On Sunday I happened to find myself on the phone with a drag racing
friend. He’s a fairly big wheel racer, and if you watch the NHRA on
ESPN you’d be familiar with him. We were discussing the mass exodus of
teams and sponsor money from just about all the professional ranks over
the last couple of months and what the lasting effects would be to the
series in the short and long term.
At one point he said something that I called him on. He said, “If this
keeps up, it will be the end of drag racing.” I called BS on the guy
and told him that if every Fuel dragster and Funny Car were to vanish
from Earth tonight, drag racing on the whole would survive and even
grow in the long term. His reply? “Yeah, but you’re talking about all
that cockroach shit,” meaning that I was talking about Sportsman level,
amateur racing.
Well, count me as a cockroach, then.
Every type of racing I have ever been directly involved with (meaning
that I had the potential to, and often did, lay under the car) has been
grassroots, Sportsman-level stuff. Unless my life takes an insane turn
for the financial better, it’s all I’ll ever do, and frankly that
doesn’t bother me one bit.
I guess I can see where a “professional” would have a very tough time
stomaching stepping back to the amateur level, but history has
shown—through things like the Great Depression and recessions in the
’50s and the late ’70s, and a modicum of other problems and crises
along the way—that ground-level racing will survive. During the Great
Depression the two most popular forms of entertainment in America were
the movies and auto racing. Dirt tracks had weekly jalopy races that
packed the house and birthed the early superstars of NASCAR.
Truth be told, I spend lots of time taking with other cockroaches in my
work as a freelancer for a few print magazines. For one drag mag, all I
do is write Sportsman features. In talking to these racers some common
themes emerge, but everyone has a different story and none of them
involve million-dollar deals with corporate “marketing partners.” Most
involve no sleep during the week, vacation days from a fulltime job,
and considerations for maintaining a healthy relationship with family.
That’s three things that lots of professional racers could learn from.
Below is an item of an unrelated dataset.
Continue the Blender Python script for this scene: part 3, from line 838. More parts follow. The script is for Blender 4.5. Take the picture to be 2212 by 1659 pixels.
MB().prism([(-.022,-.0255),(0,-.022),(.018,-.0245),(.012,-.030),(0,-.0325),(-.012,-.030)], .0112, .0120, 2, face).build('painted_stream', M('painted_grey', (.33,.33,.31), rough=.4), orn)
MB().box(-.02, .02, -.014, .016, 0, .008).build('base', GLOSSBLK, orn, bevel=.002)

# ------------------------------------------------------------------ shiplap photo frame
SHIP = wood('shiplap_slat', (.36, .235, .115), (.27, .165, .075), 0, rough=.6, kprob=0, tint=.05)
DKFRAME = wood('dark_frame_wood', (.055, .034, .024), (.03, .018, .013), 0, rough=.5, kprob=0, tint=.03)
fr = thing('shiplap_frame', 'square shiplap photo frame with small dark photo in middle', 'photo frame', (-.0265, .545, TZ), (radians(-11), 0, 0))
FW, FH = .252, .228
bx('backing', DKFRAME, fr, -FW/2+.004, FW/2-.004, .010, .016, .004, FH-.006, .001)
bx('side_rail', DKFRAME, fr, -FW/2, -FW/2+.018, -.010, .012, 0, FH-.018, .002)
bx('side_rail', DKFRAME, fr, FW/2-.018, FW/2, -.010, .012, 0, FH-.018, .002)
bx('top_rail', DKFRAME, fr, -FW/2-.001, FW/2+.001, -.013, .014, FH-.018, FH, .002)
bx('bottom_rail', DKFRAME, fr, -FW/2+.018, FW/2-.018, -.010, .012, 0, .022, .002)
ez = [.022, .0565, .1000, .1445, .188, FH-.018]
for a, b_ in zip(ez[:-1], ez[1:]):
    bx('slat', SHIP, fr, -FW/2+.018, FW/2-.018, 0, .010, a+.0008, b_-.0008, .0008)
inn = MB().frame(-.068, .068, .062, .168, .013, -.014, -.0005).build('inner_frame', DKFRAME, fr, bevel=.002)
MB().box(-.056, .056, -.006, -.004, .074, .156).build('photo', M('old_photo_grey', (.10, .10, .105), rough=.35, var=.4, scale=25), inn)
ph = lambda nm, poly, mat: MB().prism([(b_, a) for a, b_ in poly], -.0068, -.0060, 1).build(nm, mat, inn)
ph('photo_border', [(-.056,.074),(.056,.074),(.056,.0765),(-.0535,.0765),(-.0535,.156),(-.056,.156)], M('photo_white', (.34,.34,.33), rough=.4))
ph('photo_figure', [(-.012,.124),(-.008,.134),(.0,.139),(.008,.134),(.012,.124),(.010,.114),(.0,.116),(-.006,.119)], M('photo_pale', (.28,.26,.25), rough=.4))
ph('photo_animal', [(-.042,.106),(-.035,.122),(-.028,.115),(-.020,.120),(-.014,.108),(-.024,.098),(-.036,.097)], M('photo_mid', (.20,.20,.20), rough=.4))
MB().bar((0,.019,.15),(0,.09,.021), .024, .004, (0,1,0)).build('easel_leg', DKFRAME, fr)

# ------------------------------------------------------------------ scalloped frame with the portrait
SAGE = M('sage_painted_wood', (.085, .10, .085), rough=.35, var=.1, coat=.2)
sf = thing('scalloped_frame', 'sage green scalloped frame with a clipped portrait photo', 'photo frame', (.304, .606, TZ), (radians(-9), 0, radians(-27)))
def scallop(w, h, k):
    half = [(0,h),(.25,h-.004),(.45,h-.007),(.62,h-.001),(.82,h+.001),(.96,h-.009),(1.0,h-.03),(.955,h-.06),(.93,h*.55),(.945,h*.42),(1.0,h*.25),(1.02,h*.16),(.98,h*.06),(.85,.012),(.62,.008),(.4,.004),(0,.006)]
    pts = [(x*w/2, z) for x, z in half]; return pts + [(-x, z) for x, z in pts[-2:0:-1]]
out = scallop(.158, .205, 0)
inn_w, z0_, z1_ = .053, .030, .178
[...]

It seems that now’s a good time to be a cockroach. While it’s true that
just about everyone is under some kind of financial assault these days,
it’s also true that most of us operate within our means and we rely on
ourselves to pay the bills, not someone else. So long as your workplace
doesn’t have padlocks on the doors Monday morning, racing should still
be in your future.
I’m interested to see what happens with the people who are only fans of
professional racing. It stands to reason that they may not be into cars
at all, rather into the atmosphere, personalities, and environment that
high-level racing offers. Frankly, there’s nothing wrong with it if
that’s your thing. Those people will be the first to head toward the
exits and onto their next flight of fancy if a sustained large-scale
decline of participation in the professional ranks of racing continues.
It stands to reason, like in times past, that there are enough of us
with this stuff so deeply embedded in our blood that we will find a way
to do it, see it, or experience it on whatever level we can. Maybe it’s
once a week at a local short track or checking in on a bracket race at
the local strip, hell, even spying an autocross now and again. We can
get our fix in all those places that sponsors fear to tread—you know,
the places where real people hang out. Scary stuff!
Bonneville is the ultimate expression of this philosophy. It’s survived
everything that has ever been thrown at it, and over the course of its
history, that’s a lot.
The reference made to the lowly cockroach by my buddy hit me as a gut
punch insult upon first hearing it, but by the end of the conversation,
with my mind doing about 150 mph, I was totally comforted by it, to the
point of thinking it as being a compliment.
Cockroaches are recognized as being amongst the oldest creatures on
Earth. They’ve been around since about the beginning of things on this
planet. It’s also joked about that if the whole world got lit up in a
nuclear war, the only thing that would survive would be the
cockroaches.
Now you may understand why I was comforted by it. We’re the ones who make it.